*SET TASK:* The listing below holds a line with "c = mixc(c, (.20, .28, .16), sstep(35, 90, y));" and a later line with "bu = n_.new('ShaderNodeBump');". Write out those two lines and every line between them, exactly, and nothing else.

*RECORDS SUPPLIED:*
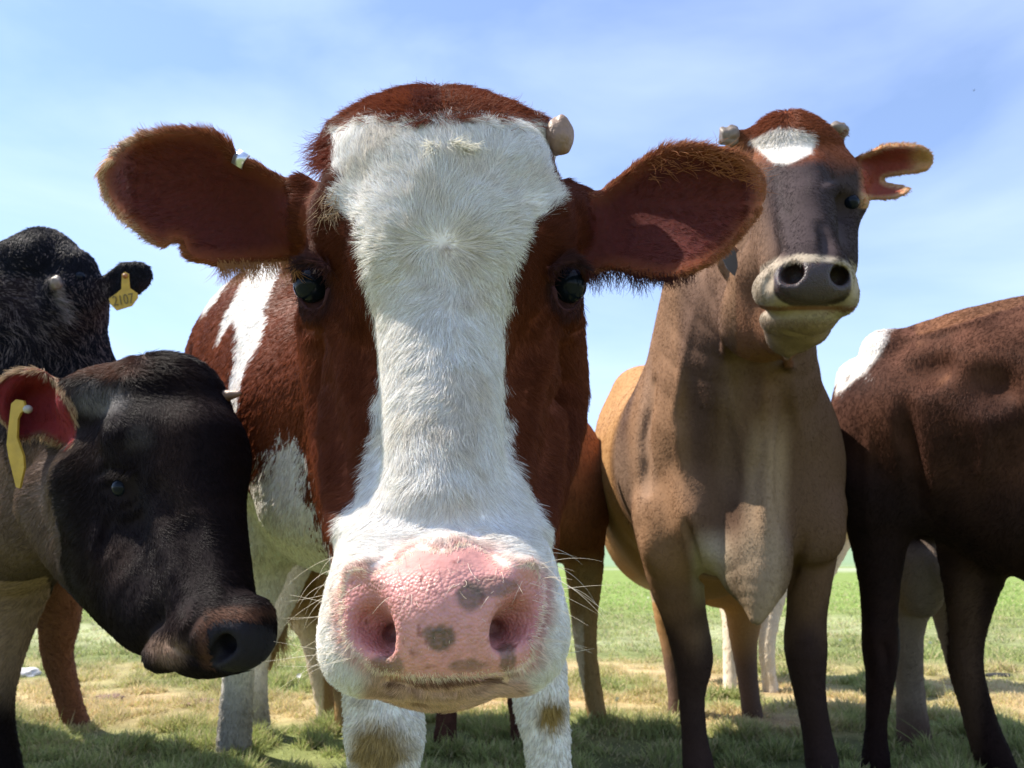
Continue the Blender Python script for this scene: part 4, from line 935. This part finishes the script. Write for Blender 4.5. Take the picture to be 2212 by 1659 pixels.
# ------------------------------------------------------------------ terrain
def gheight(x, y):
    w = np.stack([x, y, 0*x], -1)
    near = .012*noise(w, 2.2, 1)+.02*noise(w, .6, 2)
    far = sstep(14, 90, y); hills = far*(1.2*(noise(w, .012, 3)+.3)+.020*np.maximum(y-60, 0))
    return near*sstep(0, 3, np.abs(y)+np.abs(x)*.3)+hills
gy = np.concatenate([np.linspace(-12, 1.5, 24), 1.6+np.cumsum(np.geomspace(.03, 22, 250))]); gx = np.linspace(-1, 1, 220)
YY, TX = np.meshgrid(gy, gx, indexing='ij'); XX = TX*(8+np.abs(YY)*1.6)
V = np.stack([XX, YY, gheight(XX, YY)], -1).reshape(-1, 3); ny, nx = XX.shape
I = np.arange((ny-1)*(nx-1)); r_, c_ = I//(nx-1), I % (nx-1); a_ = r_*nx+c_
Q = np.stack([a_, a_+1, a_+nx+1, a_+nx], -1)
def gcolor(x, y, g=None):
    w = np.stack([x, y, 0*x], -1); n = len(x)
    c = full(n, (.18, .205, .075)); c = c*(1+.25*noise(w, 3, 4))[:, None]
    dry = sstep(2.7, 3.1, y+noise(w, 1.2, 5)*.3)*sstep(5.0, 4.1, y+noise(w, .7, 5)*.7)
    dry = np.clip(dry*(.45+.9*noise(w, 2.4, 6))+.12*sstep(.2, .6, noise(w, 5, 7)), 0, 1)
    c = mixc(c, (.52, .37, .20), dry*.9)
    pale = sstep(5.0, 6.0, y)*sstep(9, 7, y)*sstep(-.2, .5, noise(w, .8, 9)); c = mixc(c, (.38, .39, .22), pale*.7)
    c = mixc(c, (.20, .27, .07), sstep(7, 10, y)*.85)
    band = sstep(.1, .5, noise(w*np.array([.3, 1, 1]), .10, 11))*sstep(11, 16, y); c = mixc(c, (.36, .38, .26), band*.8)
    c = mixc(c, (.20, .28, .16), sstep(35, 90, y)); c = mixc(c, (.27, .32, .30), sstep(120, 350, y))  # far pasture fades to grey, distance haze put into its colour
    return c, dry
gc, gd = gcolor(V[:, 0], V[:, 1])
m, n_, l_, b_ = nodes('meadow_soil')
at = n_.new('ShaderNodeAttribute'); at.attribute_name = 'coat'; co = n_.new('ShaderNodeTexCoord')
t1 = n_.new('ShaderNodeTexNoise'); t1.inputs['Scale'].default_value = 9; t1.inputs['Detail'].default_value = 9; t1.inputs['Roughness'].default_value = .7; l_.new(co.outputs['Object'], t1.inputs['Vector'])
mr = n_.new('ShaderNodeMapRange'); mr.inputs['From Min'].default_value = .3; mr.inputs['From Max'].default_value = .7; mr.inputs['To Min'].default_value = .55; mr.inputs['To Max'].default_value = 1.35; l_.new(t1.outputs['Fac'], mr.inputs['Value'])
sm = n_.new('ShaderNodeVectorMath'); sm.operation = 'SCALE'; l_.new(at.outputs['Color'], sm.inputs[0]); l_.new(mr.outputs[0], sm.inputs['Scale']); l_.new(sm.outputs[0], b_.inputs['Base Color'])
b_.inputs['Roughness'].default_value = .95; b_.inputs['Specular IOR Level'].default_value = .1
bu = n_.new('ShaderNodeBump'); bu.inputs['Distance'].default_value = .03; l_.new(t1.outputs['Fac'], bu.inputs['Height']); l_.new(bu.outputs[0], b_.inputs['Normal'])
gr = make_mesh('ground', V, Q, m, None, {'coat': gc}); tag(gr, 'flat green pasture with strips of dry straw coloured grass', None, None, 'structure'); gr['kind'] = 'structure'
# distant hills, with the haze of the air mixed into their colour
hx = np.linspace(-900, 900, 160); hv = []
for k, (yy, base, amp) in enumerate(((620, 0, 0), (660, 26, 12), (900, 44, 30))):
    w = np.stack([hx, 0*hx+yy, 0*hx], -1); hv.append(np.stack([hx, 0*hx+yy, base+amp*(.5+.5*noise(w, .006, 3+k))+(2*noise(w, .04, 4) if k else 0)-(0 if k else 2)], -1))
V = np.concatenate(hv); Q = np.array([(i*160+j, i*160+j+1, (i+1)*160+j+1, (i+1)*160+j) for i in range(2) for j in range(159)])
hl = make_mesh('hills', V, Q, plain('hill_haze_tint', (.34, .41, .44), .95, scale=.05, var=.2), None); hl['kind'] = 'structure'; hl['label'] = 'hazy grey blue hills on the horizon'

# ------------------------------------------------------------------ grass
GR = bpy.data.materials.new('grass_blade'); GR.use_nodes = True; n, l = GR.node_tree.nodes, GR.node_tree.links; pb = n['Principled BSDF']
a = n.new('ShaderNodeAttribute'); a.attribute_name = 'hcol'; l.new(a.outputs['Color'], pb.inputs['Base Color']); pb.inputs['Roughness'].default_value = .5; pb.inputs['Specular IOR Level'].default_value = .35
tr = n.new('ShaderNodeBsdfTranslucent'); l.new(a.outputs['Color'], tr.inputs['Color']); ms = n.new('ShaderNodeMixShader'); ms.inputs[0].default_value = .35
l.new(pb.outputs[0], ms.inputs[1]); l.new(tr.outputs[0], ms.inputs[2]); l.new(ms.outputs[0], n['Material Output'].inputs[0])
def grass(name, n, y0, y1, hgt, rad, seed, label):
    g = np.random.default_rng(seed)
    u = g.random(n*3); y = y0*(y1/y0)**u; x = (g.random(n*3)*2-1)*(.75*y+.3)
    w = np.stack([x, y, 0*x], -1); keep = g.random(n*3) < .22+.9*np.clip(noise(w, 11, 3)+noise(w, 2.2, 8)*.4, -.2, 1); x, y, w = x[keep][:n], y[keep][:n], w[keep][:n]; n = len(x)
    c, dry = gcolor(x, y); tall = np.clip(noise(w, 11, 3)*.8+noise(w, 3.5, 21)*.4+.65, .25, 1.7)*(1-.45*dry)
    z = gheight(x, y); p = np.stack([x, y, z-.005], -1); H = hgt*tall*g.uniform(.45, 1.35, n)
    az = g.uniform(0, 2*math.pi, n); ln = g.uniform(.1, .9, n)
    d = np.stack([np.cos(az)*ln, np.sin(az)*ln, np.ones(n)], -1); pts = [p]
    for i in range(1, 5):
        dd = unit(d*np.array([1, 1, 1])+np.stack([np.cos(az), np.sin(az), -.5+0*az], -1)*(i/4)**2*ln[:, None]*.9); p = p+dd*(H/4)[:, None]; pts.append(p)
    pts = np.stack(pts, 1); r = rad*np.clip(y/3, .8, 6)*g.uniform(.6, 1.4, n)
    c = c*1.6*g.uniform(.6, 1.5, (n, 1)); straw = (g.random(n) < .16+.5*dry); c = mixc(c, (.62, .52, .30), straw*.85); c = mixc(c, (.42, .46, .15), (~straw & (g.random(n) < .4))*.7)
    o = make_curves(name, pts, r[:, None]*np.array([1, .95, .8, .5, .12])[None], np.clip(c, 0, .9), GR, None, 'stuff'); o['label'] = label; o['category'] = 'grass'
    return o
grass('grass', 170000, 2.0, 4.4, .050, .0019, 3, 'short tufted meadow grass around the hooves')
grass('grass', 80000, 4.4, 18, .040, .0017, 4, 'sparser pasture grass stretching away behind the herd')
grass('grass', 1400, 2.2, 6, .115, .0011, 9, 'thin tall stalks sticking up out of the short grass')
# seed heads and small flowers
g = np.random.default_rng(17)
M_WF = plain('white_petals', (.75, .75, .70), .7); M_YF = plain('yellow_petals', (.75, .55, .03), .6); M_STEM = plain('flower_stem', (.12, .18, .05), .6)
def flower_mesh(colm):
    V, F = [], []; k = 0
    for i in range(6):
        a = i*math.pi/3; ca, sa = math.cos(a), math.sin(a); cb, sb = math.cos(a+.45), math.sin(a+.45); cc, sc_ = math.cos(a-.45), math.sin(a-.45)
        V += [(0, 0, 0), (.006*cc, .006*sc_, .002), (.010*ca, .010*sa, .003), (.006*cb, .006*sb, .002)]; F.append((k, k+1, k+2, k+3)); k += 4
    me = bpy.data.meshes.new('bloom'); me.from_pydata(V, [], F); me.materials.append(colm); return me
def stem_mesh(h):
    V, F = [], []
    for i in range(4):
        t = i/3
        for j in range(4): a = j*math.pi/2; V.append((.0009*math.cos(a)+.006*t*t, .0009*math.sin(a), h*t))
    for i in range(3):
        for j in range(4): F.append((4*i+j, 4*i+(j+1) % 4, 4*i+4+(j+1) % 4, 4*i+4+j))
    me = bpy.data.meshes.new('stem'); me.from_pydata(V, [], F); me.materials.append(M_STEM); return me
FM = {'white': flower_mesh(M_WF), 'yellow': flower_mesh(M_YF)}; SM = stem_mesh(.06)
for i, (px, py, kind, where) in enumerate([
    (1400, 1305, 'white', 'beneath the belly of the brown cow with the raised head'), (1708, 1478, 'white', 'just right of the cream far leg, left one of two'),
    (1755, 1482, 'white', 'against the brown cow\'s far foreleg, right one of two'), (1665, 1445, 'yellow', 'right under the brown cow\'s hanging brisket'),
    (1635, 1500, 'white', 'between the hind hooves of the brown cow'), (1815, 1412, 'white', 'in the gap between the brown cow and the dark rump'),
    (2010, 1418, 'white', 'between the udder leg and the front leg at the right'), (1040, 1530, 'white', 'in the dry strip between the white forelegs'),
    (160, 1415, 'white', 'behind the reddish brown shin at the left'), (640, 1500, 'white', 'beside the pale hind leg under the tan tail'),
    (1475, 1575, 'yellow', 'by the white hoof of the brown cow'), (1330, 1560, 'white', 'by the tan hoof left of the brown cow')]):
    z = ground_z(px, py); w = P(px, py, z); r = empty('flower', (w[0], w[1], w[2])); r.scale = (1.3,)*3
    tag(r, 'tiny %s meadow flower %s' % (kind, where), 'flower', 'tiny flowers in the meadow')
    s_ = bpy.data.objects.new('stem', SM); COL.objects.link(s_); s_.parent = r; b = bpy.data.objects.new('bloom', FM[kind]); COL.objects.link(b); b.parent = r; b.location = (.006, 0, .06); b.rotation_euler = (R(60), 0, g.uniform(0, 6))
# green sprig with seed pods at the foot of the brown cow
z = 2.30; base = P(1752, 1700, z); r = empty('sprig_plant', base); tag(r, 'green sprig with small round seed pods before the brown cow\'s far foreleg', 'plant')
wv = Body(); pts = [P(1752, 1700, z), P(1745, 1665, z), P(1752, 1640, z), P(1757, 1625, z)]
st = strands('stem', [pts[0]], [UP+RT*.02], .105, .0014, (.16, .20, .05), r, kind) if False else None
me = bpy.data.meshes.new('stem'); VV, FF = [], []
for i, p in enumerate(pts):
    for j in range(5): a = j*2*math.pi/5; VV.append(p+(RT*math.cos(a)+FW*math.sin(a))*.0016-base)
for i in range(3):
    for j in range(5): FF.append((5*i+j, 5*i+(j+1) % 5, 5*i+5+(j+1) % 5, 5*i+5+j))
me.from_pydata([tuple(v) for v in VV], [], FF); me.materials.append(M_STEM); o = bpy.data.objects.new('stem', me); COL.objects.link(o); o.parent = r
pod = sphere('seed_pod', np.zeros(3), 1.0, plain('seed_pod', (.36, .36, .14), .5), r, sc3=(.0034, .0034, .0055))
for i, (px, py) in enumerate(((1738,1640),(1744,1650),(1750,1632),(1758,1628),(1764,1640),(1768,1650),(1762,1658),(1746,1662),(1770,1664),(1740,1672),(1766,1630))):
    q = pod if i == 0 else pod.copy()
    if i: COL.objects.link(q)
    q.parent = r; q.location = P(px, py, z)-base; q.rotation_euler = (0, g.uniform(-.7, .7), 0)
# rocks and a black scrap on the ground
def rock(px, py, size, sc3, col, label, seed, name='rock', cat='rock'):
    z = ground_z(px, py); c = P(px, py, z); c[2] = gheight(np.array([c[0]]), np.array([c[1]]))[0]+size*sc3[2]*.4
    o = sphere(name, c, size, plain(name+'_surface', col, .9, bump=.8, scale=40), None, sc3=sc3, rough=.35, seed=seed); tag(o, label, cat); return o
rock(44, 1462, .07, (1.1, .8, .40), (.62, .60, .56), 'pale grey stone in the grass at the far left', 3)
rock(2155, 1459, .045, (1.5, .6, .28), (.02, .02, .022), 'flat black scrap on the bare dry strip at the right', 5, 'scrap', 'scrap')
rock(232, 1572-45, .05, (1.2, .9, .4), (.16, .10, .07), 'brown clod in the straw left of the pale shin', 7, 'clod', 'clod')
rock(430, 1532, .05, (1.4, .8, .35), (.20, .13, .09), 'larger brown clod beneath the black muzzle', 8, 'clod', 'clod')
# far small bird
bw = P(2104, 195, 30.); me = bpy.data.meshes.new('bird'); s = .06
me.from_pydata([(-s*1.6, 0, s*.5), (-s*.5, -s*.3, 0), (0, -s*.9, 0), (s*.5, -s*.3, 0), (s*1.6, 0, s*.5), (0, s*1.0, 0), (0, 0, -s*.35), (0, 0, s*.25)], [], [(0,1,7),(3,4,7),(1,2,6),(2,3,6),(1,6,5),(6,3,5),(2,1,7),(3,2,7),(1,5,7),(5,3,7)])
me.materials.append(plain('bird_feathers', (.03, .03, .035), .8)); o = bpy.data.objects.new('bird', me); COL.objects.link(o); o.location = bw; tag(o, 'tiny dark bird high in the blue sky at the right', 'bird')

# children keep their world place under their thing's empty
bpy.context.view_layer.update()
for o in list(COL.objects):
    if o.parent and o.parent.type == 'EMPTY' and o.parent.name.split('.')[0] == 'cow': o.matrix_parent_inverse = o.parent.matrix_world.inverted()
print('script done %.1fs' % (time.time()-T0))
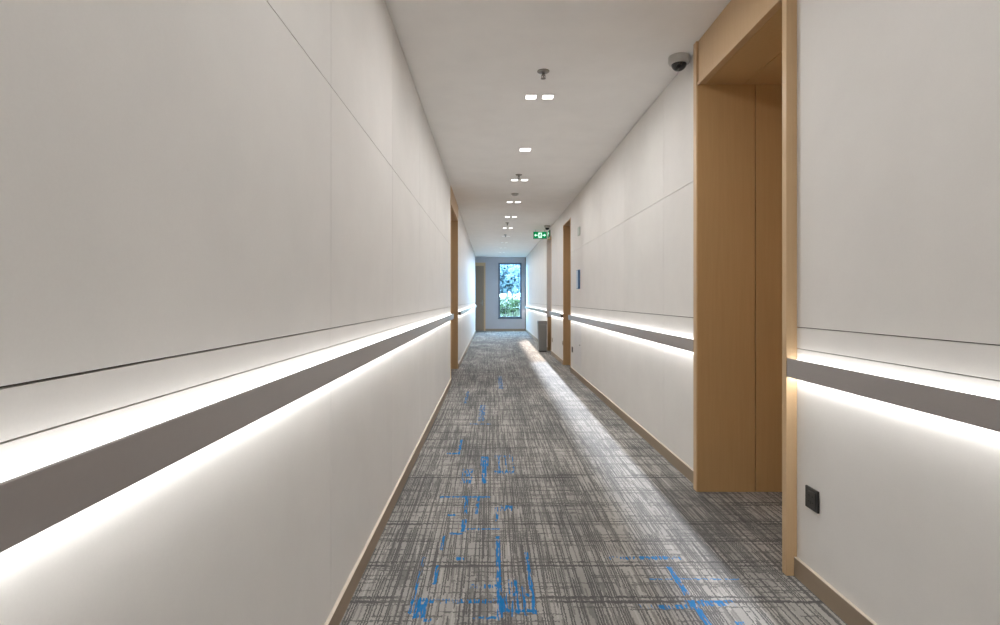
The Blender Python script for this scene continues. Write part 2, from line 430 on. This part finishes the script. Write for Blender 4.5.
# ------------------------------------------------------------------ window
w = struct(empty('window_1', ((WX0 + WX1) / 2, END, WZ0)))
f = .062
mb = MB()
mb.box(WX0, WX0 + f, END - .02, END + .07, WZ0, WZ1, .004); mb.box(WX1 - f, WX1, END - .02, END + .07, WZ0, WZ1, .004)
mb.box(WX0 + f, WX1 - f, END - .02, END + .07, WZ0, WZ0 + f, .004); mb.box(WX0 + f, WX1 - f, END - .02, END + .07, WZ1 - f, WZ1, .004)
mb.build('window_frame', M['frame'], w)
ZM = 1.30
MB().box(WX0 + f, WX1 - f, END + .02, END + .026, ZM, WZ1 - f).build('upper_pane', M['pane_blue'], w)
MB().box(WX0 + f, WX1 - f, END + .02, END + .026, WZ0 + f, ZM).build('lower_pane', M['pane_clear'], w)
MB().box(WX0 - .02, WX1 + .02, END - .035, END, WZ0 - .03, WZ0, .004).build('window_sill', M['frame'], w)

# ------------------------------------------------------------------ handrails with light strips
def handrail(side, y0, y1, z0, z1, label, p=.044):
    face = XL if side < 0 else XR
    r = empty('handrail', (face, (y0 + y1) / 2, z0))
    tag(r, label, 'handrail', 'lit handrails along the corridor walls')
    def bx(name, d0, d1, a, c, e, g, m, bev=0.0):
        xs = sorted((face - side * d0, face - side * d1))
        return MB().box(xs[0], xs[1], a, c, e, g, bev).build(name, m, r)
    bx('fascia', p - .008, p, y0 + .003, y1 - .003, z0, z1, M['rail'], .0015)
    bx('core', .001, p - .008, y0 + .004, y1 - .004, z0 + .014, z1 - .014, M['cap'])
    bx('light_strip', .002, p - .009, y0 + .004, y1 - .004, z1 - .014, z1 - .006, M['led'])
    bx('light_strip', .002, p - .009, y0 + .004, y1 - .004, z0 + .003, z0 + .014, M['led_low'])
    bx('end_cap', .001, p - .0005, y0, y0 + .003, z0 + .001, z1 - .012, M['cap'])
    bx('end_cap', .001, p - .0005, y1 - .003, y1, z0 + .001, z1 - .012, M['cap'])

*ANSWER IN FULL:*
    c = mixc(c, (.20, .28, .16), sstep(35, 90, y)); c = mixc(c, (.27, .32, .30), sstep(120, 350, y))  # far pasture fades to grey, distance haze put into its colour
    return c, dry
gc, gd = gcolor(V[:, 0], V[:, 1])
m, n_, l_, b_ = nodes('meadow_soil')
at = n_.new('ShaderNodeAttribute'); at.attribute_name = 'coat'; co = n_.new('ShaderNodeTexCoord')
t1 = n_.new('ShaderNodeTexNoise'); t1.inputs['Scale'].default_value = 9; t1.inputs['Detail'].default_value = 9; t1.inputs['Roughness'].default_value = .7; l_.new(co.outputs['Object'], t1.inputs['Vector'])
mr = n_.new('ShaderNodeMapRange'); mr.inputs['From Min'].default_value = .3; mr.inputs['From Max'].default_value = .7; mr.inputs['To Min'].default_value = .55; mr.inputs['To Max'].default_value = 1.35; l_.new(t1.outputs['Fac'], mr.inputs['Value'])
sm = n_.new('ShaderNodeVectorMath'); sm.operation = 'SCALE'; l_.new(at.outputs['Color'], sm.inputs[0]); l_.new(mr.outputs[0], sm.inputs['Scale']); l_.new(sm.outputs[0], b_.inputs['Base Color'])
b_.inputs['Roughness'].default_value = .95; b_.inputs['Specular IOR Level'].default_value = .1
bu = n_.new('ShaderNodeBump'); bu.inputs['Distance'].default_value = .03; l_.new(t1.outputs['Fac'], bu.inputs['Height']); l_.new(bu.outputs[0], b_.inputs['Normal'])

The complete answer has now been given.